Task to complete:
Exactly reproduce the lines of the listing below from the one containing "Reconstruct this image" through the one containing "C = sc.collection". Skip the images.

Input data:
----------
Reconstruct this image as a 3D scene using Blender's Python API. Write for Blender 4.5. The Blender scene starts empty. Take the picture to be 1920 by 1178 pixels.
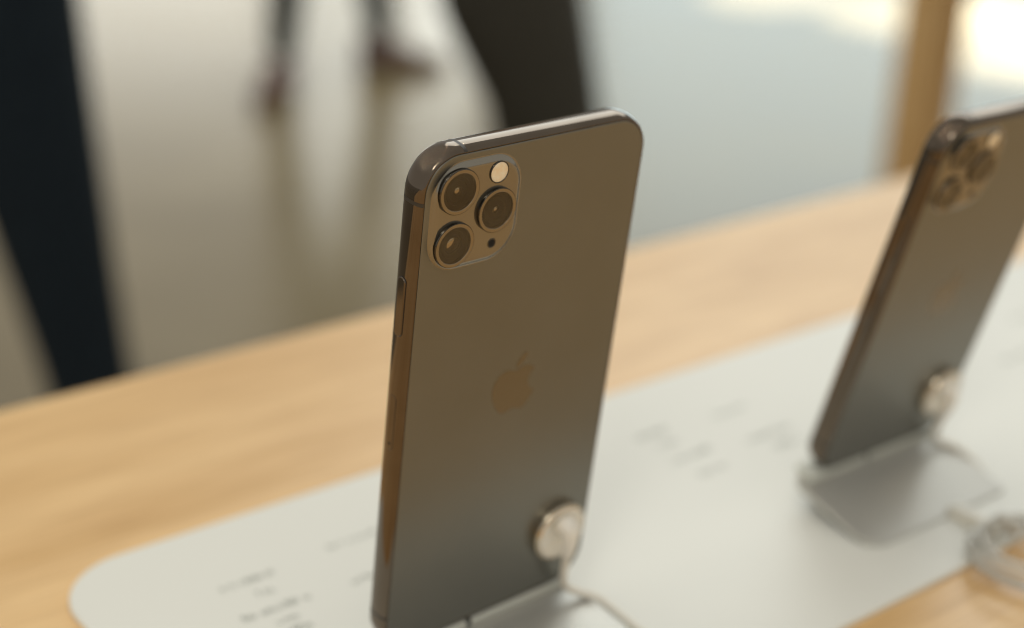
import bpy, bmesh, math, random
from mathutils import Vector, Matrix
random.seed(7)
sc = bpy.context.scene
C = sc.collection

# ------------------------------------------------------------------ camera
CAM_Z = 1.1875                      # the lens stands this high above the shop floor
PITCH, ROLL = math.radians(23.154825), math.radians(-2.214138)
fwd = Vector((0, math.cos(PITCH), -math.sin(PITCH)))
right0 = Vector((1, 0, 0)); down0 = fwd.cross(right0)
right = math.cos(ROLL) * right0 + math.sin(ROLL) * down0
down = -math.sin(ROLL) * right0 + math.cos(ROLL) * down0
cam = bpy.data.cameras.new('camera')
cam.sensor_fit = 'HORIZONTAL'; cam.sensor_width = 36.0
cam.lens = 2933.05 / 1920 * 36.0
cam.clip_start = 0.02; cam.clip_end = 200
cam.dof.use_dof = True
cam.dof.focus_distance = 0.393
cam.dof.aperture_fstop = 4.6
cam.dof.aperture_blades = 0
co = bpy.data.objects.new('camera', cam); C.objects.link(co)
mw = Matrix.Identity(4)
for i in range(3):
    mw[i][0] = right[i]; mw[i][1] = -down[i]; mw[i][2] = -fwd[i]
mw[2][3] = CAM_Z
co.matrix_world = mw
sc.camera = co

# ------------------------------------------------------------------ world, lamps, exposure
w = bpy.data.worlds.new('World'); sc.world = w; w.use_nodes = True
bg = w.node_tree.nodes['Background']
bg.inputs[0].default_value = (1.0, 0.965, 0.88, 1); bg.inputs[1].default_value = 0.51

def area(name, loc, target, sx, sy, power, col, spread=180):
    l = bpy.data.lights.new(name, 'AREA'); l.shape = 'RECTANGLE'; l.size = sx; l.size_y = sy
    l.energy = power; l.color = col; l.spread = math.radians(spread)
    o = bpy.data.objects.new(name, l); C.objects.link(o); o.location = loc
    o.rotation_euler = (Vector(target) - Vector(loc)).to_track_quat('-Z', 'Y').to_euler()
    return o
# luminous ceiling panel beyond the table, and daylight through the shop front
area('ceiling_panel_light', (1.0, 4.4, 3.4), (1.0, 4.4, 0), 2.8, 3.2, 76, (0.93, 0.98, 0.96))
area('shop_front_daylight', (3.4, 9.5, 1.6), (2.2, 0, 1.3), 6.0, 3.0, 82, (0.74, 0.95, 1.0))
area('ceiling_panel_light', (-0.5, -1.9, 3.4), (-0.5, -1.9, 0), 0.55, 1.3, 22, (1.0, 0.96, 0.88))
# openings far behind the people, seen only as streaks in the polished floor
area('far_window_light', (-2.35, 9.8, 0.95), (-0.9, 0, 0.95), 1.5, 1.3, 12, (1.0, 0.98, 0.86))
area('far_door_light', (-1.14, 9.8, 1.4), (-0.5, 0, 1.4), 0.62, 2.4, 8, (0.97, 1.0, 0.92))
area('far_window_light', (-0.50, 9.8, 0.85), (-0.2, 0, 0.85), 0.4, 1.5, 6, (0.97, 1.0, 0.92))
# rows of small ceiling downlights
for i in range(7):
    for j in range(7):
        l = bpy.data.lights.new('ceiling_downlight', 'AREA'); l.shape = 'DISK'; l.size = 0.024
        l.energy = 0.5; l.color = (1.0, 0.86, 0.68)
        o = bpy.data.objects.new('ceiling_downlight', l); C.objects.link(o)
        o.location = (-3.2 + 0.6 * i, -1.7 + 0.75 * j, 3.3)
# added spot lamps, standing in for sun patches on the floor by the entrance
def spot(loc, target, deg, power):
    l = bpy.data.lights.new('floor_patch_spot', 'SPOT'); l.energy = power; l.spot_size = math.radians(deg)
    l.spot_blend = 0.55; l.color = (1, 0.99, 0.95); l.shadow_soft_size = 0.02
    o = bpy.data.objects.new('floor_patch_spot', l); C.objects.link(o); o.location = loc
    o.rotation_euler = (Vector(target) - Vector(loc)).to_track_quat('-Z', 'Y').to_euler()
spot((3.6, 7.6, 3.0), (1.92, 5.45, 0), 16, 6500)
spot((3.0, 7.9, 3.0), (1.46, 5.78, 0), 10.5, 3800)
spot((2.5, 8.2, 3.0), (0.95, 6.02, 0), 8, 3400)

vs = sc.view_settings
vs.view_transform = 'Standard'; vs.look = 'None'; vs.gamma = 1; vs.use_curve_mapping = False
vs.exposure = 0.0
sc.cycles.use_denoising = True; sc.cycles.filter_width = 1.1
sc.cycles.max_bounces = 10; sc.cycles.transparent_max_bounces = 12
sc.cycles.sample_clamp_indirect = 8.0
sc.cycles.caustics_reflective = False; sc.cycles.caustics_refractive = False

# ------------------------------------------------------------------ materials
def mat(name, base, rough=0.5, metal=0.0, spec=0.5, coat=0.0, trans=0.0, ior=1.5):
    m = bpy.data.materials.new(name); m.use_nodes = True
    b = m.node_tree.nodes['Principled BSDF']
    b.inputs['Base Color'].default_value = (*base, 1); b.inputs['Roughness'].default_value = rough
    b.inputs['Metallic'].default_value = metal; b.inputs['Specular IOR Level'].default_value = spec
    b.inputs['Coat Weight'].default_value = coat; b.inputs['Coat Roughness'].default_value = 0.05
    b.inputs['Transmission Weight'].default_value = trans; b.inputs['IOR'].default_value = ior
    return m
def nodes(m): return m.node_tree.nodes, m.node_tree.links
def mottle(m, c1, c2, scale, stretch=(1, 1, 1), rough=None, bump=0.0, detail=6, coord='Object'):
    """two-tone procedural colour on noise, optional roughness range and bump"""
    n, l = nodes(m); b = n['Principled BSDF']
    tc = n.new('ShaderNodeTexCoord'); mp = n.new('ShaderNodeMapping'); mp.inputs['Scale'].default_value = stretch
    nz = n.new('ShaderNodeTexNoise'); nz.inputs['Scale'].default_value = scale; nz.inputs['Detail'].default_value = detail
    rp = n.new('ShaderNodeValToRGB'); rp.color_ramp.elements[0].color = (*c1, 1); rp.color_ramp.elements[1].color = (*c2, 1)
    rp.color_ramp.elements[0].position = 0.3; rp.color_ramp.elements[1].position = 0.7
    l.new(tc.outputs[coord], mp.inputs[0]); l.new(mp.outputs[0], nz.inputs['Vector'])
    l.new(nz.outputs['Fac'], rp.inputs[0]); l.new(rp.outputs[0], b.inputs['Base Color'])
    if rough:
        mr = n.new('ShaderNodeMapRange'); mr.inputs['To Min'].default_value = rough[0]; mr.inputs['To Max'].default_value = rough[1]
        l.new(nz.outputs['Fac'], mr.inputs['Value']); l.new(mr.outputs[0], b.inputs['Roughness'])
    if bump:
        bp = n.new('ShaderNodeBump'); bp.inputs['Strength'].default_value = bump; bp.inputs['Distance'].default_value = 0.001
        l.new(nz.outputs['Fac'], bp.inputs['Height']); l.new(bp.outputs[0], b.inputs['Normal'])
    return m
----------
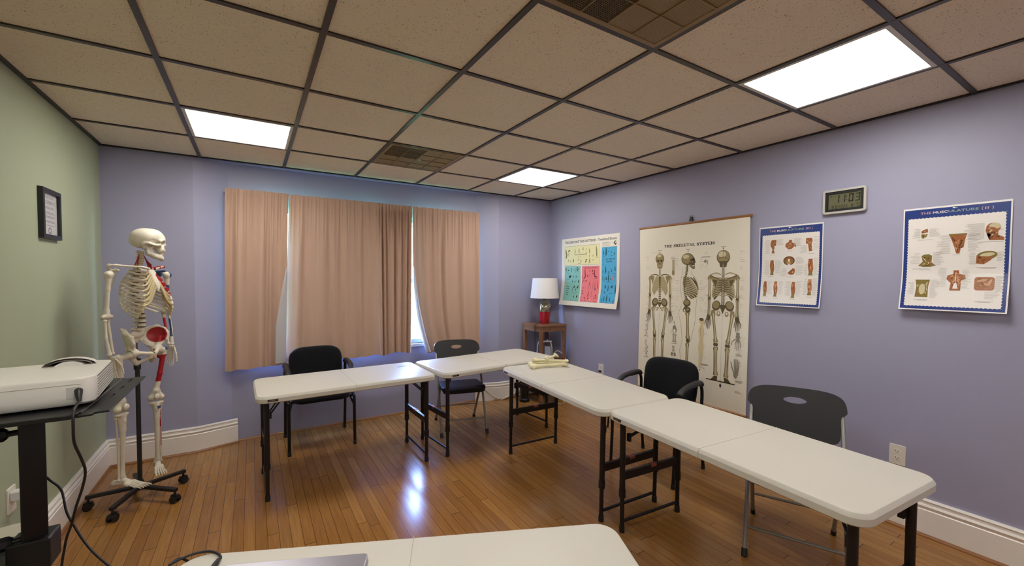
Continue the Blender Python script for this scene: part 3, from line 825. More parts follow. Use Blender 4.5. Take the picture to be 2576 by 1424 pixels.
----------
Correct result:
Reconstruct this image as a 3D scene using Blender's Python API. Write for Blender 4.5. The Blender scene starts empty. Take the picture to be 1920 by 1178 pixels.
import bpy, bmesh, math, random
from mathutils import Vector, Matrix
random.seed(7)
sc = bpy.context.scene
C = sc.collection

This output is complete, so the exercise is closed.